Maybe I should think about the antonym of “wanting” or ἐπιθυμία.

According to wordhippo.com, the opposite of ‘to have a desire for’ includes the following: “not want (duh), be averse to, give, be generous, be content, be confident, be chaste, be pure, reject, yield, surrender, thrive, be happy, not worry.”

Well…

When I think about how I want to be, it definitely includes being generous, content, confident, pure, thriving, happy, and free from anxiety.

It does NOT include wallowing in wanting things I can’t have or don’t need.

And yet.

How do I change?

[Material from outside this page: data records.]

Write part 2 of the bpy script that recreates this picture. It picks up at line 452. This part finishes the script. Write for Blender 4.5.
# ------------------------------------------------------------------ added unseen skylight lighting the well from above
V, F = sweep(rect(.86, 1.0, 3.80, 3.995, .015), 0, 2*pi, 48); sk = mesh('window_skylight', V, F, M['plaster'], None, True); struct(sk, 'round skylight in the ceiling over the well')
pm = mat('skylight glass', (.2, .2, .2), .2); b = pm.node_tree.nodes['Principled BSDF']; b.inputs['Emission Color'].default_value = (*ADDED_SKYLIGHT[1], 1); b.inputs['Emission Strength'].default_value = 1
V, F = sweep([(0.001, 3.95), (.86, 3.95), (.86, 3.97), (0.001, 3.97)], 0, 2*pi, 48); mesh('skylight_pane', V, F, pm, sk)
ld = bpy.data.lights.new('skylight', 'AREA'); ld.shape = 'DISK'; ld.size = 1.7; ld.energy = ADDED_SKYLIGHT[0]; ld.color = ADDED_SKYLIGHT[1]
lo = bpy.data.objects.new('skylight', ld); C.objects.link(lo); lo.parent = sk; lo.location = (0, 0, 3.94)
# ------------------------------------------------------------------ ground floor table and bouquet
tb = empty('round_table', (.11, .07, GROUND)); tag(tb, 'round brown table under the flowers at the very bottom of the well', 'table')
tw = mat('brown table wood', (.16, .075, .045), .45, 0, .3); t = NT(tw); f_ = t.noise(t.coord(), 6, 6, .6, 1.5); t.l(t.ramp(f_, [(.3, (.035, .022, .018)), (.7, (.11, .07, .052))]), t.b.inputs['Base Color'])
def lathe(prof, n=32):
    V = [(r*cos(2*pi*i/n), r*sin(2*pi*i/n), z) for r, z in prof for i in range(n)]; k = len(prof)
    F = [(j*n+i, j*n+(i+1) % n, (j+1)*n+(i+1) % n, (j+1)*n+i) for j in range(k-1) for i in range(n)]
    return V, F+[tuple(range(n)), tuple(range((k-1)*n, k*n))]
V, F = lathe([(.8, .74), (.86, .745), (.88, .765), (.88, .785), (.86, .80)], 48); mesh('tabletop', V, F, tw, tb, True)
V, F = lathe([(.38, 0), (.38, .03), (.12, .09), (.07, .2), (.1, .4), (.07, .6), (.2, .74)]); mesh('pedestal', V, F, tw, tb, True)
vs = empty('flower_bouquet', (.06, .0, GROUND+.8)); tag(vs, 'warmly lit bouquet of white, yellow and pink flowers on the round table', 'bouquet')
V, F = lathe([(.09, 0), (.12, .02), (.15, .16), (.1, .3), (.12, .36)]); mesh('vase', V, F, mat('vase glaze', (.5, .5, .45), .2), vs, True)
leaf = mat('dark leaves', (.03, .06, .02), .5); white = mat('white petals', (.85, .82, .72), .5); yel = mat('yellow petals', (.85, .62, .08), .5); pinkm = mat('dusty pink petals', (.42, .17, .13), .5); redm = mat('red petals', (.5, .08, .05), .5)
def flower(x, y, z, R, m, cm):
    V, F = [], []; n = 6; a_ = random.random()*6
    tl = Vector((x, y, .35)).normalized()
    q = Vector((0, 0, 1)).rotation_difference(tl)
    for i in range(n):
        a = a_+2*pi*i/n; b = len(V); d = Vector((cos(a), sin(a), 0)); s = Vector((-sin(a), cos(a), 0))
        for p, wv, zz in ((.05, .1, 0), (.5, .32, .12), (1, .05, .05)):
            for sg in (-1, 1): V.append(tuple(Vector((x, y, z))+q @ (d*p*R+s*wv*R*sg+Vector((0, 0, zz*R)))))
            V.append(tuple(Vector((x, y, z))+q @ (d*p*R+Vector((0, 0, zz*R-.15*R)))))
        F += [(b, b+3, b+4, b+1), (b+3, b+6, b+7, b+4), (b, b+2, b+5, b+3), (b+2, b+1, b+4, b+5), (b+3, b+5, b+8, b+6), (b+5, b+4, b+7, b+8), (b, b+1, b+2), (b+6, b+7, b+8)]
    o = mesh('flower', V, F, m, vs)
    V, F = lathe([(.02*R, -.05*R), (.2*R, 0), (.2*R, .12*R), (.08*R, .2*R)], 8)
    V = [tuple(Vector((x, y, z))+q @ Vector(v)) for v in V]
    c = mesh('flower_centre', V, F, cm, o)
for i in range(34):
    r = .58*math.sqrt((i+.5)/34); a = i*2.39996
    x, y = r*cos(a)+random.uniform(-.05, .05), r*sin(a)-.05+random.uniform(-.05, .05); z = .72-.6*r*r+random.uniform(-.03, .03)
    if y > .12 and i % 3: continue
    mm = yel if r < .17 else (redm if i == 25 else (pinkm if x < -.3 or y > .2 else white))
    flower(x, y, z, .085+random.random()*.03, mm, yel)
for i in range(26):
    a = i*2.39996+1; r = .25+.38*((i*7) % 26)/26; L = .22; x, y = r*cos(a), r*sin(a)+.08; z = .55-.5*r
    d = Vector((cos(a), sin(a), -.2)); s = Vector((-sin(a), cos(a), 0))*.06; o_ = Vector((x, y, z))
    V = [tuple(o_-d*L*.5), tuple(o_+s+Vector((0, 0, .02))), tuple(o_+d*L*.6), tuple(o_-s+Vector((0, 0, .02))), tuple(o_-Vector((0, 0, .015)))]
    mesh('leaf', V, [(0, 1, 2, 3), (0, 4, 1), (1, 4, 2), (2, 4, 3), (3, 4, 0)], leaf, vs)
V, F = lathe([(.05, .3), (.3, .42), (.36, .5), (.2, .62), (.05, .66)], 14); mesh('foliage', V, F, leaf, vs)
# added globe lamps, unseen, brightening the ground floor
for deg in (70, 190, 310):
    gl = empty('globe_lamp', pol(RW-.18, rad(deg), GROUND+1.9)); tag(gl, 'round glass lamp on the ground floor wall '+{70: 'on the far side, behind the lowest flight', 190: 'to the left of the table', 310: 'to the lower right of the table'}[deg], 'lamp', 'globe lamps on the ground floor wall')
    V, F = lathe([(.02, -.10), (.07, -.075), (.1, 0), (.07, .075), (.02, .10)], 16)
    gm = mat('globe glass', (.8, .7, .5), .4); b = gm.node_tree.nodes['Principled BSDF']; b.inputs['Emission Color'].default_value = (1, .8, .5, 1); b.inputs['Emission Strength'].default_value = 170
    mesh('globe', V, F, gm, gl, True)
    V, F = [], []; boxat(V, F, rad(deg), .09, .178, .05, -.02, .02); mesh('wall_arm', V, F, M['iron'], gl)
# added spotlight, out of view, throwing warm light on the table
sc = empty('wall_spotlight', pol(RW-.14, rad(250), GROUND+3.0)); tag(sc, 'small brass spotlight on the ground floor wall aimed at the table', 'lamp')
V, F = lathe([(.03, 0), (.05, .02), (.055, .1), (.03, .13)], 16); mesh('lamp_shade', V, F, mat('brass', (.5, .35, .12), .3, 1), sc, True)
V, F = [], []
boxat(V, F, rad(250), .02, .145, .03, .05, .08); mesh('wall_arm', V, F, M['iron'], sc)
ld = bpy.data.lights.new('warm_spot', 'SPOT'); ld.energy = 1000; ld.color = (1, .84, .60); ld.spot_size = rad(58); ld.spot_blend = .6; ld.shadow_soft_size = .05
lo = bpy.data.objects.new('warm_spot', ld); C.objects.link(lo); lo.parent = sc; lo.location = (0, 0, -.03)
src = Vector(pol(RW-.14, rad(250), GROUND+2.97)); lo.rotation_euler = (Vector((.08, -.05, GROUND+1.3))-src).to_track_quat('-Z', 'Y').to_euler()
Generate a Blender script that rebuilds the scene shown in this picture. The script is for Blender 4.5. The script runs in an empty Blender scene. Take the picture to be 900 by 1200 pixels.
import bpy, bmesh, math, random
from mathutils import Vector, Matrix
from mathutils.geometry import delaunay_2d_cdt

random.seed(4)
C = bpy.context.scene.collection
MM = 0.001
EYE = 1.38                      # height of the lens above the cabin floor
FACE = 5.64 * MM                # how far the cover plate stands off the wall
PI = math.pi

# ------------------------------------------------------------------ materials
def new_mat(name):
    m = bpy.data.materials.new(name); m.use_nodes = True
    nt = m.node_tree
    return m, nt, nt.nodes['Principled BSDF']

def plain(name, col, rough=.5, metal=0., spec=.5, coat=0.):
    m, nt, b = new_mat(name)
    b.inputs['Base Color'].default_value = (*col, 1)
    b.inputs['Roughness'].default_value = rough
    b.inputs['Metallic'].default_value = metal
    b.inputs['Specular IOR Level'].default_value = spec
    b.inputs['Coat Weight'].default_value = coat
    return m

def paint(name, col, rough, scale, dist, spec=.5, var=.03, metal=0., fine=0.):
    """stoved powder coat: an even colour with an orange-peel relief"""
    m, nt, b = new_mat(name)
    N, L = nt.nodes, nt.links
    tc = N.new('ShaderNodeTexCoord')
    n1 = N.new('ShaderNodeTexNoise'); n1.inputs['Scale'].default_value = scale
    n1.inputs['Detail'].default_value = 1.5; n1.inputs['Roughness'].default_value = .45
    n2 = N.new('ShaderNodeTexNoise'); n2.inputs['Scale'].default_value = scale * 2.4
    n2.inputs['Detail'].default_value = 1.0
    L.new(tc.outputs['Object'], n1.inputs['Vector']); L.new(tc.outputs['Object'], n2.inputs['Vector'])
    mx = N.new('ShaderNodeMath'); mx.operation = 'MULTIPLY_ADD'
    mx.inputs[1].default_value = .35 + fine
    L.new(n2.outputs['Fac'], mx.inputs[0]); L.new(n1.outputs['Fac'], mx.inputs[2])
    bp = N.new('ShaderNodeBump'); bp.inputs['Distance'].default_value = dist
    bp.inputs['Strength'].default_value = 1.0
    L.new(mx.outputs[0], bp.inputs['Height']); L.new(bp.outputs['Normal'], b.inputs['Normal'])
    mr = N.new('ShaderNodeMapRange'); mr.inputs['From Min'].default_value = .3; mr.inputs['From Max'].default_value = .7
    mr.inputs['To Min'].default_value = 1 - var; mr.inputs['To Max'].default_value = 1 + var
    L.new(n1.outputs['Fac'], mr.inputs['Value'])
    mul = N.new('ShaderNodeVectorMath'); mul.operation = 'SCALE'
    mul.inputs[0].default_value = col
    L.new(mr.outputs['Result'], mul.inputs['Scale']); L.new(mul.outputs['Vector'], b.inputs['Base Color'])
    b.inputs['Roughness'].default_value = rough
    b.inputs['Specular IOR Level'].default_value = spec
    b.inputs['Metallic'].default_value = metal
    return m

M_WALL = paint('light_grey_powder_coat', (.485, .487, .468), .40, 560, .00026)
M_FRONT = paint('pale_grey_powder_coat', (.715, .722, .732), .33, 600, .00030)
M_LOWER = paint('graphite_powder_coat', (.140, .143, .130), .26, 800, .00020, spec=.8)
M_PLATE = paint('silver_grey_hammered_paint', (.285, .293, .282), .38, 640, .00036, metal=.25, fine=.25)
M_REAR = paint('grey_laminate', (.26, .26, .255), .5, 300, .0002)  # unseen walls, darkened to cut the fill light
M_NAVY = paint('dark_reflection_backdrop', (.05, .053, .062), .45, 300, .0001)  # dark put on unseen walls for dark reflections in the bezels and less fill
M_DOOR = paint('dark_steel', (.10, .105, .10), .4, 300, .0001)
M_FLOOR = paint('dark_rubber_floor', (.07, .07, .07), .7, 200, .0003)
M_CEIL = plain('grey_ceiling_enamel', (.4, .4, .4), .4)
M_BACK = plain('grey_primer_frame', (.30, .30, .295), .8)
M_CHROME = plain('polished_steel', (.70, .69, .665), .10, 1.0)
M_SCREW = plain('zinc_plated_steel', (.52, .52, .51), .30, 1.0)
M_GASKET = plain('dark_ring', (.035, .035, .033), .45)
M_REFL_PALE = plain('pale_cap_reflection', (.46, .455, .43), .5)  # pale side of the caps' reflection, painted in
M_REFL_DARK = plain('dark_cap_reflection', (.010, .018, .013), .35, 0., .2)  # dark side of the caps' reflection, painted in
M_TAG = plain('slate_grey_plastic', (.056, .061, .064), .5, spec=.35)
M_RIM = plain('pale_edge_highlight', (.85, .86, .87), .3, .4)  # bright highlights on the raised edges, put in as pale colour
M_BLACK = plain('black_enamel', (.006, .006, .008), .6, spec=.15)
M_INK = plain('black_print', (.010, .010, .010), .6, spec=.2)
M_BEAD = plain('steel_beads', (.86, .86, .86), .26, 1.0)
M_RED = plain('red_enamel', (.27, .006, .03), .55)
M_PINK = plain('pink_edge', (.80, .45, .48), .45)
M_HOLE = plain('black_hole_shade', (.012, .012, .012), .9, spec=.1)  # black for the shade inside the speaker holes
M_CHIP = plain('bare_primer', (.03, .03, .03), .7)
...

Maybe I need to be intentional about what fills my mind. Too much YouTube TV with ads showing me things I “need.” Or too much Pinterest with cool ideas of ways to decorate, dress, diy, remodel…

Maybe for you it’s something totally different. But what is it that consumes you?

Maybe we should each think about a gratitude-o-meter. When I focus intently on all that I am thankful for, my joy-level rises and my poor-me-I-wish-I-had (fill in the blank) decreases.

Challenge: Think about what you are most thankful for. No matter all the stuff going on around you, choose something that is good and fixate on it. Then thank God for it. I will try to do this too.

PS. A shout-out to my wonderful momma who sends verses to her kids and grands every morning. These verses were what she sent out this morning and I just couldn’t move past them.💖

4 thoughts on “Wanting is on the Way Out

  1. Thank you for writing and sharing. I have had paralleled thoughts. It is how I learn and process life and, often, my faith. I look forward to more of what is on your heart.

  2. Well said, Barb! I learned long ago that “there is always more to want…” As Americans it is so easy to get caught up in consumerism.

    1. Hi, Jeanie! So true. It’s all around us. Thanks for your comment. 🙂 Miss you!